My parents celebrate their fifty-eighth wedding anniversary on Tuesday, and my mom turns 80 the next day. I am so very thankful for their lives, love, and witness! And I miss them so much.
I wanted to honor them with handmade cards (something I enjoy doing, and they enjoy receiving) but this past week was, to put it mildly, overwhelmingly stressful. Despite the beautiful and sudden springlike weather (I am still reeling that western PA can begin to bud and flower in mid-March) I was having a week where circumstances seemed determined to squash me. I spent a lot of the week just trying to scramble up on top of the mountain, determined to not let that happen -- and trying to remember to put one foot in front of the other and keep moving, keeping being thankful, keep praying.
It was the kind of week that found me scribbling notes to myself like this one: "Love God. Value truth. Keep a thankful heart." Or murmuring the missionary credo of Amy Carmichael, one that has held me in good stead for years, "Guard against depression. Bear evenly with all that is uneven. Never be shocked out of loving."
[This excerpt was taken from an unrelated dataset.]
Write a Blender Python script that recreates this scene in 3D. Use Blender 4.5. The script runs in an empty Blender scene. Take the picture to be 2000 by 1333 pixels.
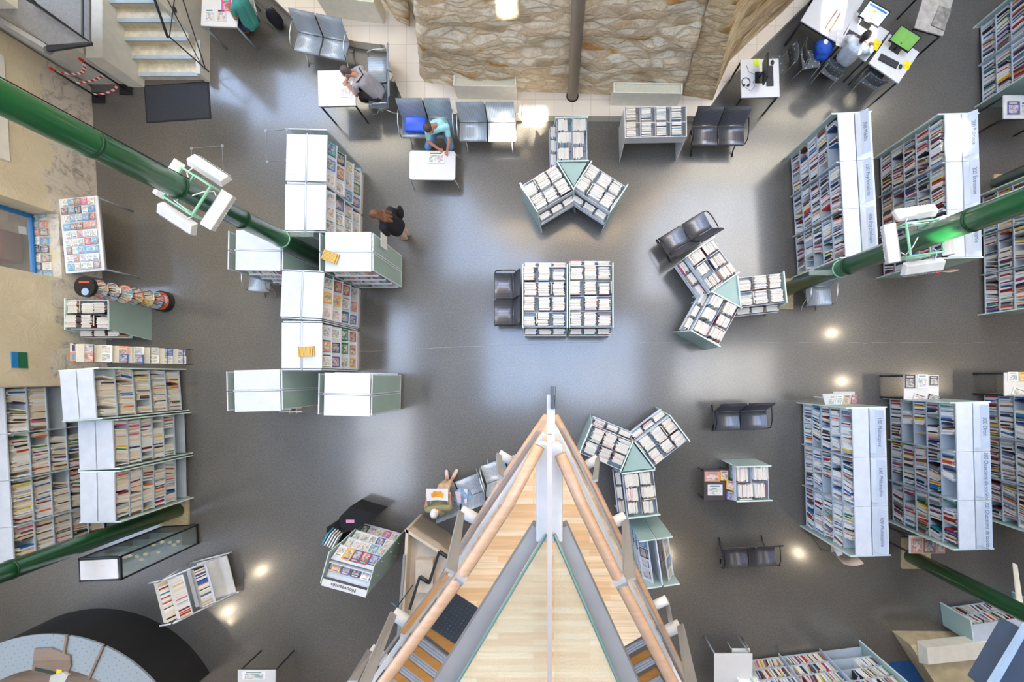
import bpy, math, random
from mathutils import Vector, Matrix, Euler
random.seed(7)
C = bpy.context.scene.collection
PI = math.pi
# ------------------------------------------------------------ camera
H = 10.6            # camera height (m)
FP = 889.0          # focal length in px of a 2000 px wide frame
NX, NY = 1082.0, 735.0   # where straight-down falls in the frame
cd = bpy.data.cameras.new('camera'); cd.sensor_width = 36; cd.lens = FP/2000*36
cam = bpy.data.objects.new('camera', cd); C.objects.link(cam)
cam.location = (0, 0, H)      # looks straight down; the frame is shifted like the photograph's
cd.shift_x = (1000-NX)/2000; cd.shift_y = (NY-666.5)/2000
cd.clip_start = 0.05; cd.clip_end = 200
bpy.context.scene.camera = cam

def P(px, py, z=0.0):
    return Vector(((px-NX)/FP*(H-z), (NY-py)/FP*(H-z), z))
def proj(v):
    d = H-v[2]
    if d < .01: return (-9e9, -9e9)
    return (NX+FP*v[0]/d, NY-FP*v[1]/d)

# ------------------------------------------------------------ light
vs = bpy.context.scene.view_settings
vs.view_transform = 'Standard'; vs.look = 'None'; vs.gamma = 1; vs.use_curve_mapping = False
vs.exposure = 0.29
w = bpy.data.worlds.new('sky'); bpy.context.scene.world = w; w.use_nodes = True
nt = w.node_tree; nt.nodes.clear()
o_ = nt.nodes.new('ShaderNodeOutputWorld'); bg = nt.nodes.new('ShaderNodeBackground')
tc = nt.nodes.new('ShaderNodeTexCoord'); nz = nt.nodes.new('ShaderNodeTexNoise'); cr = nt.nodes.new('ShaderNodeValToRGB')
nz.inputs['Scale'].default_value = 1.6; nz.inputs['Detail'].default_value = 3
nt.links.new(tc.outputs['Generated'], nz.inputs['Vector']); 
sx_ = nt.nodes.new('ShaderNodeSeparateXYZ'); nt.links.new(tc.outputs['Generated'], sx_.inputs[0])
g1 = nt.nodes.new('ShaderNodeMath'); g1.operation = 'MULTIPLY_ADD'; nt.links.new(sx_.outputs['X'], g1.inputs[0]); g1.inputs[1].default_value = .22; nt.links.new(nz.outputs['Fac'], g1.inputs[2])
nt.links.new(g1.outputs[0], cr.inputs['Fac'])
cr.color_ramp.elements[0].position = .40; cr.color_ramp.elements[0].color = (.48, .66, 1.0, 1)
cr.color_ramp.elements[1].position = .54; cr.color_ramp.elements[1].color = (1, .955, .90, 1)
nt.links.new(cr.outputs['Color'], bg.inputs['Color']); bg.inputs['Strength'].default_value = 7.6
nt.links.new(bg.outputs[0], o_.inputs[0])
sun = bpy.data.lights.new('sun', 'SUN'); sun.energy = 42; sun.angle = math.radians(.6); sun.color = (1, .93, .80)
so = bpy.data.objects.new('sun', sun); C.objects.link(so)
SUND = Vector((.18, 1.0, -.62)).normalized()     # light travels towards +y, comes through openings added high in the near wall
so.rotation_euler = SUND.to_track_quat('-Z', 'Y').to_euler()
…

Be all that as it may, it didn't leave much room for creative energies. The drawing I'd been working on for my mother's birthday was clearly not going to get finished. I was determined to at least get the anniversary card in the mail today though, so I ended up revising and revamping my ideas.
The mid-point of the drawing -- a vase of flowers in a larger still-life sketch -- was essentially done. So I made a copy of it on the copier and then cut it out, following the natural shape of the flowers in the vase.
Then I planned to choose a colorful or patterned background and glue it all to a cardstock greeting card. Couldn't find those, so had to go with smaller cardstock pieces. They weren't large enough to make the background I wanted, so I glued two together. I decided on two different colors to give the background a two-toned look.
Then I glued the vase of flowers onto the cardstock and decided to trim the cardstock background in the same similar contours, so it would be a shaped card.
Then I had to pilfer a box of bought notecards (I wrote "boughten" first, but apparently that's too old-fashioned for my spell-checker) for an envelope. It appeared to be large enough until I slid the card in, and then I realized the top part of the card ran over the allotted space by about a quarter inch. I debated trimming it, then ended up making the tiniest of folds. My parents will notice and no doubt smile. They know me well.
Then I glued an anniversary message, printed in a colored script font, on the back of the card, and had the whole family sign it.
It ended up looking not at all like I'd originally imagined or planned, and it was far from perfect -- but somehow, that felt just like life. And maybe appropriate in celebration of a marriage that has weathered 58 years with grace.
Sometimes this happens in our creative lives, and in our lives period. We envision something. We try it and it doesn't work, so we envision something else. A lot of life is learning to improvise, to trim to fit, to change the direction of a fold, to compromise with our original thoughts and plans, to...well...make do. And in making do, we sometimes discover grace for ourselves and for those we love.
St. Patrick certainly learned that lesson. When his life took a turn he could not possibly expect, he discovered a new way of living. It changed his heart, his own life, and ultimately the life of Ireland and the world. May we all live with that kind of hope and creative daring in the face of whatever we discover ourselves facing. Most of all, may we keep listening to God's voice in the midst of all our "making do."
2 comments:
As John Lennon said, "Life is what happens when you're busy making other plans..." It sounds like a beautiful card that you came up with. :)
My dad used to quote that to me all the time. (Though I doubt he realized it was John Lennon, or he probably wouldn't.)
I saw another saying the other day that made me laugh -- "If life gives you lemons, it better give you water and sugar too or you'll make lousy lemonade."